───── Input

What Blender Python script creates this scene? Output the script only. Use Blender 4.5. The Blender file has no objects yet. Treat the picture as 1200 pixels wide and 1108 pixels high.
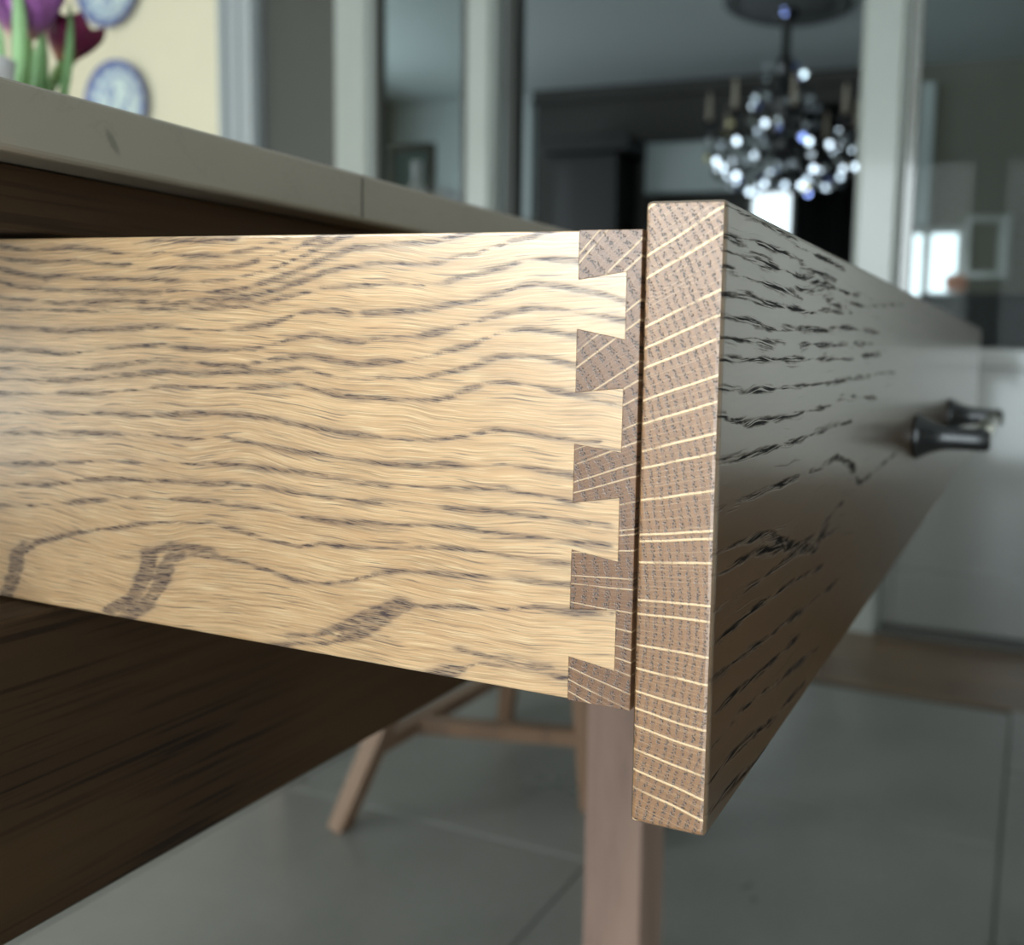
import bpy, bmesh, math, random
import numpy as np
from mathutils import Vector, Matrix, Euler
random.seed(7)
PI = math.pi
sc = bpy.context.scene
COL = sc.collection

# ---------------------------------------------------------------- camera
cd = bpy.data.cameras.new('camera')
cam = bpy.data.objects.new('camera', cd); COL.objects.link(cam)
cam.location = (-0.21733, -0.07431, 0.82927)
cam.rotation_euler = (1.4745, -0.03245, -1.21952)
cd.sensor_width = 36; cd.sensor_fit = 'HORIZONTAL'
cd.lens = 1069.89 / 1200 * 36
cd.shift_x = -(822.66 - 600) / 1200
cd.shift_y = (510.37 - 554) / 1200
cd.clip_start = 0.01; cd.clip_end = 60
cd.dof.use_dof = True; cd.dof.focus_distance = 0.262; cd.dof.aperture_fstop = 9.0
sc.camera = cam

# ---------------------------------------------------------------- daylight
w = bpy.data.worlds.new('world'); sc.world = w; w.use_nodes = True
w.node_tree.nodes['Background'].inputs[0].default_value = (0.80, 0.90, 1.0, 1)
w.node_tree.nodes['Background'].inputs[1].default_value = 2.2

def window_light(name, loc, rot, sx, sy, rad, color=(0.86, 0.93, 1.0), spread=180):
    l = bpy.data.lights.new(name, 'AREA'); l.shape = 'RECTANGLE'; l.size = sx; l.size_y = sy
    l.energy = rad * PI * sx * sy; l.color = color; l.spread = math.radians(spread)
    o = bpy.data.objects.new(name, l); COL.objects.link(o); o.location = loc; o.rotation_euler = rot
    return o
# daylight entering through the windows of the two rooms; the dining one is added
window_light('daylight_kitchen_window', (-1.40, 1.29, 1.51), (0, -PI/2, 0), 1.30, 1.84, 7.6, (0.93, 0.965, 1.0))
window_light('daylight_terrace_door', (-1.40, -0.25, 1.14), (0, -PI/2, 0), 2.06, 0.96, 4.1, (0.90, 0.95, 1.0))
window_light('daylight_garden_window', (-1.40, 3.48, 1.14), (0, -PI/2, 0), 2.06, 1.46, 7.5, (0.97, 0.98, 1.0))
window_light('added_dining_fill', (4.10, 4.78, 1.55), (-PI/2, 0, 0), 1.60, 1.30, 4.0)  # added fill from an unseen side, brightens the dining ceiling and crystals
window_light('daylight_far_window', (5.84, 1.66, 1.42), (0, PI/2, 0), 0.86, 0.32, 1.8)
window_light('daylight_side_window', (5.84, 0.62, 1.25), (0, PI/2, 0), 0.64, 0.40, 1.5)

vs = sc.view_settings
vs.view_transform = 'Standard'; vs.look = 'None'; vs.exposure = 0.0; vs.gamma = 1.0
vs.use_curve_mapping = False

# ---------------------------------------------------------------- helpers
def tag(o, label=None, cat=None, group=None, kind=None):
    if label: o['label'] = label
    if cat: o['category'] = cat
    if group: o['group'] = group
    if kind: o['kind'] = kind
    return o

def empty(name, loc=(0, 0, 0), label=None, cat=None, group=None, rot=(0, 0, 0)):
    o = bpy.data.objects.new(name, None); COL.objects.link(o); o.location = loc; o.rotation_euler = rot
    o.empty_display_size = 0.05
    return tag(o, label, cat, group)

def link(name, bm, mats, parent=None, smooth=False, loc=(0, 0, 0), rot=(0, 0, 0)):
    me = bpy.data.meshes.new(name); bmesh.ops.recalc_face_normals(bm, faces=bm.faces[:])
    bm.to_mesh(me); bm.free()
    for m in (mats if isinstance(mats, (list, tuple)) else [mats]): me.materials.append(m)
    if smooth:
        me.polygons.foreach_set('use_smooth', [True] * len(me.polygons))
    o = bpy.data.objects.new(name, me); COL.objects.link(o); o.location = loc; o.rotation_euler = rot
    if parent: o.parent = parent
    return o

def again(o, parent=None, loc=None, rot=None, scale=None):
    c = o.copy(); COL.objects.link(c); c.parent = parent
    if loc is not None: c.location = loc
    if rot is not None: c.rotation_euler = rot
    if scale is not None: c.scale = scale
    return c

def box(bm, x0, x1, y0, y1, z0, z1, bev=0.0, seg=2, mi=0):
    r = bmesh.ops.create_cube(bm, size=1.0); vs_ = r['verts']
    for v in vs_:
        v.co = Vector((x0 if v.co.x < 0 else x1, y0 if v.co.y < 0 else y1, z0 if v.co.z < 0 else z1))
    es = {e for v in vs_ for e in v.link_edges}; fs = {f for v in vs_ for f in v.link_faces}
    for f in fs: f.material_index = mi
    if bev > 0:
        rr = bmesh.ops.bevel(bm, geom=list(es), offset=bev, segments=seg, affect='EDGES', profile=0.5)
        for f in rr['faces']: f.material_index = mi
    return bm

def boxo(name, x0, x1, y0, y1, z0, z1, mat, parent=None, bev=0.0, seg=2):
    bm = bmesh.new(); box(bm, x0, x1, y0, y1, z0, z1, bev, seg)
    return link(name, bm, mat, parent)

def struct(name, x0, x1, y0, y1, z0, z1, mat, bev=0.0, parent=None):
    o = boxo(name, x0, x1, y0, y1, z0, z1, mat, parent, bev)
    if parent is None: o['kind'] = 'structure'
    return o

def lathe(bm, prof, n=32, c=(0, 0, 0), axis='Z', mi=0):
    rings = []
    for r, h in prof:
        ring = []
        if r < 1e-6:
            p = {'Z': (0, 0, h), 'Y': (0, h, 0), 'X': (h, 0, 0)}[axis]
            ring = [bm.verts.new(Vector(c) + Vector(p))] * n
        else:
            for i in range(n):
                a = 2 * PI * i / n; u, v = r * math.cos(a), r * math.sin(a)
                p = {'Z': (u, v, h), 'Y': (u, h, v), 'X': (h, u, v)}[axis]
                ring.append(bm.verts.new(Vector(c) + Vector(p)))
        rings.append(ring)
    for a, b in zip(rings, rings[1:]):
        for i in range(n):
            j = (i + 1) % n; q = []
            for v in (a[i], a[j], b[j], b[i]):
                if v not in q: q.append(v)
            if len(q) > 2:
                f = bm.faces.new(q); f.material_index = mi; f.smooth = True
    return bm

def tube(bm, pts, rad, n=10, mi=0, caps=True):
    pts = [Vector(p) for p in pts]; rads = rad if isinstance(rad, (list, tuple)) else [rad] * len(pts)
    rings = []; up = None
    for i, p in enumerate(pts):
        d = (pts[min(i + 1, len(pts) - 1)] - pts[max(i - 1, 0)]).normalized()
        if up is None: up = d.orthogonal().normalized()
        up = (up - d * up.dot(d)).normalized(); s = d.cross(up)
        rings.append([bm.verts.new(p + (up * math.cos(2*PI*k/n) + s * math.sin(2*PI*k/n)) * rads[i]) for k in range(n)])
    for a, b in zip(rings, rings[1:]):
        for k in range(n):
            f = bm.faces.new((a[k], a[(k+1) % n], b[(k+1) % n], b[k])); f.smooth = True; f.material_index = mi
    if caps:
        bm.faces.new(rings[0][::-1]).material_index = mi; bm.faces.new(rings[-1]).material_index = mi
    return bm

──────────
───── Input

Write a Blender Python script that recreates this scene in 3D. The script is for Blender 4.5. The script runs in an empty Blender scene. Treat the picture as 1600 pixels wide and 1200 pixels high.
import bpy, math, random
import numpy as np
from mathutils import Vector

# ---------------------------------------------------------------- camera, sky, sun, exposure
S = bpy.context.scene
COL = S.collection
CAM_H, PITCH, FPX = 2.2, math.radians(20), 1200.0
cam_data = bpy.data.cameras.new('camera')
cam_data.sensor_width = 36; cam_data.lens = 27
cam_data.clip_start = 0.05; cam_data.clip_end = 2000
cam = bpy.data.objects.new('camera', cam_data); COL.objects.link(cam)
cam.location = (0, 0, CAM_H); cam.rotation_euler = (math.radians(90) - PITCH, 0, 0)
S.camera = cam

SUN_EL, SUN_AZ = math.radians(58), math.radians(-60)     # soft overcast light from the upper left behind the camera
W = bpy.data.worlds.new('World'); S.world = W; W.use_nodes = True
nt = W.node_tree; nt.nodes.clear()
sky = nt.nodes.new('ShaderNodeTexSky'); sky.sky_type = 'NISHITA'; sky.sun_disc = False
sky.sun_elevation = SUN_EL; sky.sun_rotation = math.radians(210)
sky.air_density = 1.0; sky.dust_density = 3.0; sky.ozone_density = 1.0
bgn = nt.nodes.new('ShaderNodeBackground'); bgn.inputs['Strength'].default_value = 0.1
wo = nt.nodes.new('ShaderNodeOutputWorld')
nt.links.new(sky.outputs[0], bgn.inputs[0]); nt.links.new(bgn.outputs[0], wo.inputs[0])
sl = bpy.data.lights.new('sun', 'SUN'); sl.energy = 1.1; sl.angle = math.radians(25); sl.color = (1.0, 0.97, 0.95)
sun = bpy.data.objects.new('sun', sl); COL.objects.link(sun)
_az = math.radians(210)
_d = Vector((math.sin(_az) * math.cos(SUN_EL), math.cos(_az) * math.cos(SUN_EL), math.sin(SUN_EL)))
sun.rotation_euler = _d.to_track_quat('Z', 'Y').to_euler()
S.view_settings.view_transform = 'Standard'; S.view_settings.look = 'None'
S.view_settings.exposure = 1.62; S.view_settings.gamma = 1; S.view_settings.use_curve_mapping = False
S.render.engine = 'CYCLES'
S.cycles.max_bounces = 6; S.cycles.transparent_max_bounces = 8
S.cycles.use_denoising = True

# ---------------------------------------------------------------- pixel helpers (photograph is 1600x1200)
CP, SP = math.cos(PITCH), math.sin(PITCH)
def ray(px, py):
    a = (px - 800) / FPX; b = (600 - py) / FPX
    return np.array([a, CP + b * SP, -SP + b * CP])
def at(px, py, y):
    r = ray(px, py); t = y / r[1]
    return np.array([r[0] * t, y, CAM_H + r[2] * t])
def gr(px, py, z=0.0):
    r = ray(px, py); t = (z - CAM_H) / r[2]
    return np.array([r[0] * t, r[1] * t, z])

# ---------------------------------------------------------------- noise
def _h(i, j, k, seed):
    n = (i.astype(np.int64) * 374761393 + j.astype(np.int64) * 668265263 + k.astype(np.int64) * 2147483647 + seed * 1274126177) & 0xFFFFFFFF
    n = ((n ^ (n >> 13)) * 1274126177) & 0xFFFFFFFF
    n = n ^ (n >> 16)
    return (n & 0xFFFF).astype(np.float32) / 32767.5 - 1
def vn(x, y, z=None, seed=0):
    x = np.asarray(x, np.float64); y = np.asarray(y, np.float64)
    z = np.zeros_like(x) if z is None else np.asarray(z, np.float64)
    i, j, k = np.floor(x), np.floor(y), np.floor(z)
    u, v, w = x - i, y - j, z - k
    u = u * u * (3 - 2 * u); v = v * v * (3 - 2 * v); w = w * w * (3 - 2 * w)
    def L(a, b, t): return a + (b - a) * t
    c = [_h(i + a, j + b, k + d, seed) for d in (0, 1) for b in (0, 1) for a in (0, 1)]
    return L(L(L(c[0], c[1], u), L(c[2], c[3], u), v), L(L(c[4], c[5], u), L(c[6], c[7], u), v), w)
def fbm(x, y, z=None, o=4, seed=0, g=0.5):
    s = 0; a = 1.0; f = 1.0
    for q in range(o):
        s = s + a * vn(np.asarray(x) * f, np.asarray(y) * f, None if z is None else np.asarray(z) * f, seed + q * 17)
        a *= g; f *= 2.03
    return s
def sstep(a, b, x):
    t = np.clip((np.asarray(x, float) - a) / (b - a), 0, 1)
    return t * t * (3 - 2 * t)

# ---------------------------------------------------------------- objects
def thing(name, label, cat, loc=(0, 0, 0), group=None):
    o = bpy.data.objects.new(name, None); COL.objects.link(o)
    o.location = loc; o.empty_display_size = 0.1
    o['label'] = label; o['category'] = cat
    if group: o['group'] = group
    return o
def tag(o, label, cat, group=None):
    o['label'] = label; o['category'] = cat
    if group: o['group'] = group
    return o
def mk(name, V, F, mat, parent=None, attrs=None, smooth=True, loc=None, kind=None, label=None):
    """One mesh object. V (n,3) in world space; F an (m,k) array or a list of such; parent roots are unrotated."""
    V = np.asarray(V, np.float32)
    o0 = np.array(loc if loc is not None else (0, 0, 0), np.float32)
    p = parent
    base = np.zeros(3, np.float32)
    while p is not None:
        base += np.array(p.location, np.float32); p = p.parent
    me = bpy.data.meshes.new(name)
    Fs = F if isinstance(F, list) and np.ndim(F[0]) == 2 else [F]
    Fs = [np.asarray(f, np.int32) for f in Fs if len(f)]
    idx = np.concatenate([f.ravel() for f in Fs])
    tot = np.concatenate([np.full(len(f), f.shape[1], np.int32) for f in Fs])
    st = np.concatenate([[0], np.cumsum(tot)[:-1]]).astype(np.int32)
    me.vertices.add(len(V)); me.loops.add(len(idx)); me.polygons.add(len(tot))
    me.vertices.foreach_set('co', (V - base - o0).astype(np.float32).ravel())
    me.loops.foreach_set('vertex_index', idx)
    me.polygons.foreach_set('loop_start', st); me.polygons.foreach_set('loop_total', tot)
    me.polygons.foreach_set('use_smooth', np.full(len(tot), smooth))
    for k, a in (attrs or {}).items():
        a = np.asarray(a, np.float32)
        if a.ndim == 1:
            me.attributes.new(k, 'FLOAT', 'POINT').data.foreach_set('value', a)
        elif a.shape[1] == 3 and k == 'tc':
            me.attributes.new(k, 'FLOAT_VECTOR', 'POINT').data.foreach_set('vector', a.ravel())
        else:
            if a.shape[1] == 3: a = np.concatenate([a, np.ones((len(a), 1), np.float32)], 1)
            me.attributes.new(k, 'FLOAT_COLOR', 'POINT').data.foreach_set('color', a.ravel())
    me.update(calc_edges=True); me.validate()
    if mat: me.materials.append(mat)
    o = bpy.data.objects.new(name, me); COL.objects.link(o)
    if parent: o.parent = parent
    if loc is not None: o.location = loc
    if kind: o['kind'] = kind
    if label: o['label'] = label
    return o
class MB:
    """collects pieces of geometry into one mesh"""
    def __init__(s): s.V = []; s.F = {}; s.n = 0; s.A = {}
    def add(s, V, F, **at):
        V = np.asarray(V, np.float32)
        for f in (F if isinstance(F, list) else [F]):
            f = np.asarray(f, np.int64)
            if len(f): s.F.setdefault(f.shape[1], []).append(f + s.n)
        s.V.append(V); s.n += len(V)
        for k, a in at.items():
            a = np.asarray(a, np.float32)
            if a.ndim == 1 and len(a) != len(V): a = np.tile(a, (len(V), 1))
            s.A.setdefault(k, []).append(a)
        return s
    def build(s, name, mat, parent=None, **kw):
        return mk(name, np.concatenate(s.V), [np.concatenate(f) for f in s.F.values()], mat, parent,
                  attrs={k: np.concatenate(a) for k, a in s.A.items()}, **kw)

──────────

**Aim:** Your task is to reproduce only the lines from the one with "What Blender Python" through the one with "sc.camera = cam", keeping both ends. Skip every picture.

**Solution for this task:**
What Blender Python script creates this scene? Output the script only. Use Blender 4.5. The Blender file has no objects yet. Treat the picture as 1200 pixels wide and 1108 pixels high.
import bpy, bmesh, math, random
import numpy as np
from mathutils import Vector, Matrix, Euler
random.seed(7)
PI = math.pi
sc = bpy.context.scene
COL = sc.collection

# ---------------------------------------------------------------- camera
cd = bpy.data.cameras.new('camera')
cam = bpy.data.objects.new('camera', cd); COL.objects.link(cam)
cam.location = (-0.21733, -0.07431, 0.82927)
cam.rotation_euler = (1.4745, -0.03245, -1.21952)
cd.sensor_width = 36; cd.sensor_fit = 'HORIZONTAL'
cd.lens = 1069.89 / 1200 * 36
cd.shift_x = -(822.66 - 600) / 1200
cd.shift_y = (510.37 - 554) / 1200
cd.clip_start = 0.01; cd.clip_end = 60
cd.dof.use_dof = True; cd.dof.focus_distance = 0.262; cd.dof.aperture_fstop = 9.0
sc.camera = cam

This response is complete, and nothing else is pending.